Colorado shooter labeled as terrorist by some, too early to tell for others

The Takeaway

Commentators and politicians have started to liken James Holmes, the suspected killer in last week’s deadly shooting in a Colorado movie theater, to a terrorist.

Colorado Governor John Hickenlooper did so twice Sunday morning — on NBC’s Meet the Press and again on CNN’s State of the Union.

“In a funny way, this guy was a terrorist,” Hickenlooper said on CNN. “He wasn’t a terrorist in the sense of politics, but for whatever twisted reasons that we can barely even imagine, he wanted to create terror. He wanted to put fear into peoples’ lives.”

Whether a mass murderer like Holmes qualifies as a terrorist will remain a hotly debated issue in the weeks to come.

Anders Breivik, the far-right Norwegian accused of murdering 77 people last summer, is often called a terrorist, even though he acted alone and killed his own countrymen. Joe Stack, the man who flew a plane into a Texas IRS building in 2010, is also sometimes remembered as a domestic terrorist, as is Timothy McVeigh, the man responsible for the Oklahoma City Bombing in 1995 that killed 168.

But what about 24-year-old Holmes? On Friday, he opened fired on a crowded movie theater during a midnight showing of “The Dark Knight Rises” in Aurora, Colo., killing 12 people and injuring 50 more.

Anthony Lemieux, a social scientist who studies terrorism, said certain aspects of the Aurora shooting fit the profile of a terrorist attack, but that investigators needed more information to know for sure.

“One of the things that really is important in understanding terrorism is getting at some of those underlying motivations,” said Lemieux, a professor at Emory University and at Georgia State University, and an investigator with the National Consortium for the Study of Terrorism and Responses to Terrorism.

Lemieux said it was still too early to know what motivated Holmes.
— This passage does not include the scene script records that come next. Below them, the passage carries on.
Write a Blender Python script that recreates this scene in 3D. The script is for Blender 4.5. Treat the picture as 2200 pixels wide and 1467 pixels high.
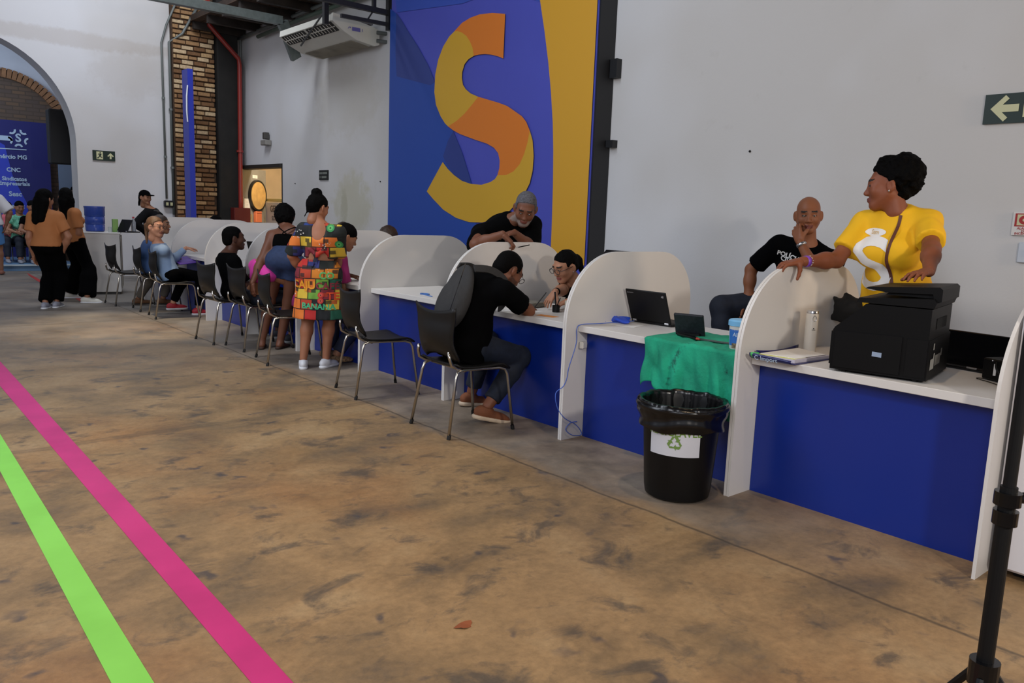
import bpy, math, random
import numpy as np
from mathutils import Vector, Matrix
from mathutils.bvhtree import BVHTree
for o in list(bpy.data.objects): bpy.data.objects.remove(o)
SC = bpy.context.scene; COL = SC.collection
# ---------------------------------------------------------------- camera
PITCH, ROLL, YAW, CX, CH, FPX = 0.1571, 0.0372, 0.7147, -3.5613, 1.4372, 1716.9
_cy, _sy, _cp, _sp = math.cos(YAW), math.sin(YAW), math.cos(PITCH), math.sin(PITCH)
FWD = np.array([_sy*_cp, _cy*_cp, -_sp]); _R = np.array([_cy, -_sy, 0.0]); _U = np.cross(_R, FWD)
RGT = math.cos(ROLL)*_R + math.sin(ROLL)*_U; UPV = -math.sin(ROLL)*_R + math.cos(ROLL)*_U
CAM = np.array([CX, 0.0, CH])
cd = bpy.data.cameras.new('camera'); cam = bpy.data.objects.new('camera', cd); COL.objects.link(cam)
cd.sensor_width = 36.0; cd.lens = FPX/2200*36.0; cd.clip_start = .05; cd.clip_end = 200
cam.matrix_world = Matrix(((RGT[0], UPV[0], -FWD[0], CAM[0]), (RGT[1], UPV[1], -FWD[1], CAM[1]),
                           (RGT[2], UPV[2], -FWD[2], CAM[2]), (0, 0, 0, 1)))
SC.camera = cam
cd.dof.use_dof = False
# ---------------------------------------------------------------- world, lights, exposure
SC.view_settings.view_transform = 'Standard'; SC.view_settings.look = 'None'
SC.view_settings.exposure = 0.92; SC.view_settings.gamma = 1.0
w = bpy.data.worlds.new('World'); SC.world = w; w.use_nodes = True
w.node_tree.nodes['Background'].inputs[0].default_value = (.74, .76, .90, 1)
w.node_tree.nodes['Background'].inputs[1].default_value = 0.20
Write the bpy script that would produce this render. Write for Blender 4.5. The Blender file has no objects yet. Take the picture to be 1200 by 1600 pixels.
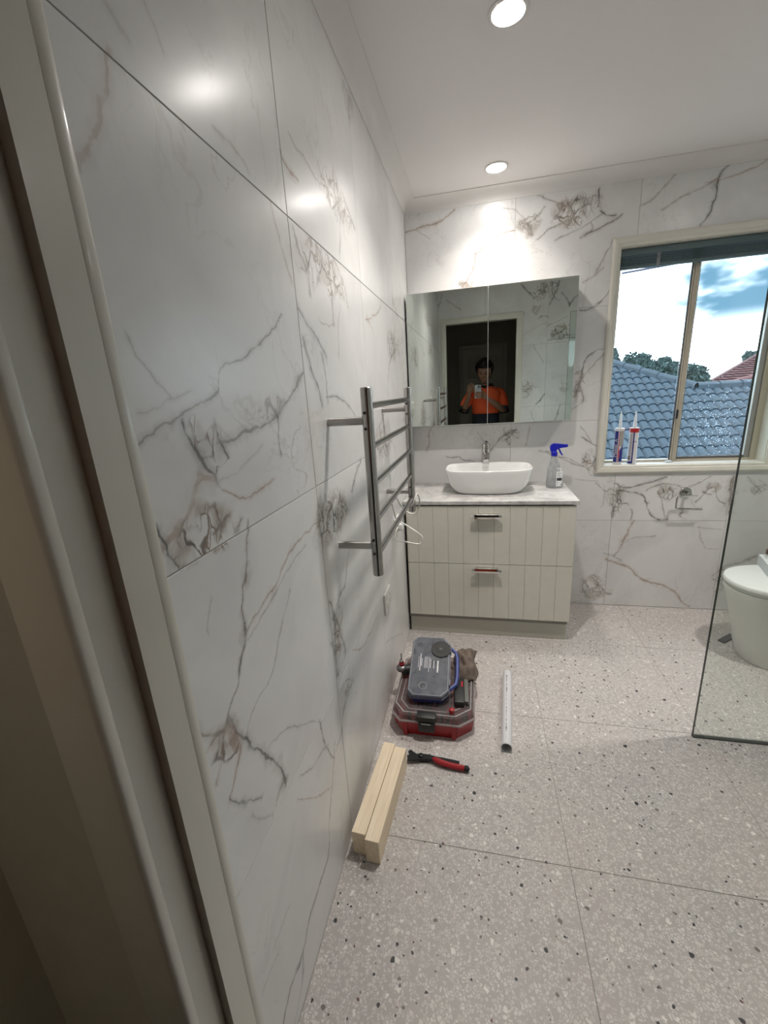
import bpy, bmesh, math, random
from mathutils import Vector, Matrix, noise as mnoise
from math import pi, sin, cos, radians

SC = bpy.context.scene
COL = SC.collection

# ------------------------------------------------------------------ camera
cd = bpy.data.cameras.new('camera')
cam = bpy.data.objects.new('camera', cd)
COL.objects.link(cam)
cam.location = (0.4051, 0.0, 1.389)
cam.rotation_euler = (radians(74.2342), radians(3.4118), radians(12.2107))
cd.sensor_fit = 'HORIZONTAL'
cd.sensor_width = 36.0
cd.lens = 19.652
cd.clip_start = 0.02
cd.clip_end = 400
SC.camera = cam

# ------------------------------------------------------------------ exposure
SC.view_settings.view_transform = 'Standard'
SC.view_settings.look = 'None'
SC.view_settings.gamma = 1.0
SC.view_settings.use_curve_mapping = False
SC.view_settings.exposure = 0.32

LAMP_POWER = 5.6
LAMP_COLOR = (1.0, 0.945, 0.885)
SKY_STRENGTH = 4.2
CLOUD_SHIFT = (0.0, 0.0, 0.0)
CLOUD_CUT = 0.56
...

That he appears to have worked alone, though, or even without an obvious ideological bent doesn’t disqualify him as a terrorist, Lemieux said.

“There’s definitely the lone-wolf aspect of terrorism that we need to be concerned with,” he said.

He said law enforcement officials had a harder time identifying lone-wolf terrorists than members of terrorism networks, such as al-Qaeda.

Holmes appeared in court for the first time Monday, where he sat in silence as a district court judge told him his rights and that he would likely face charges of first-degree murder, the New York Times reported. Prosecutors are expected to formally file charges next Monday.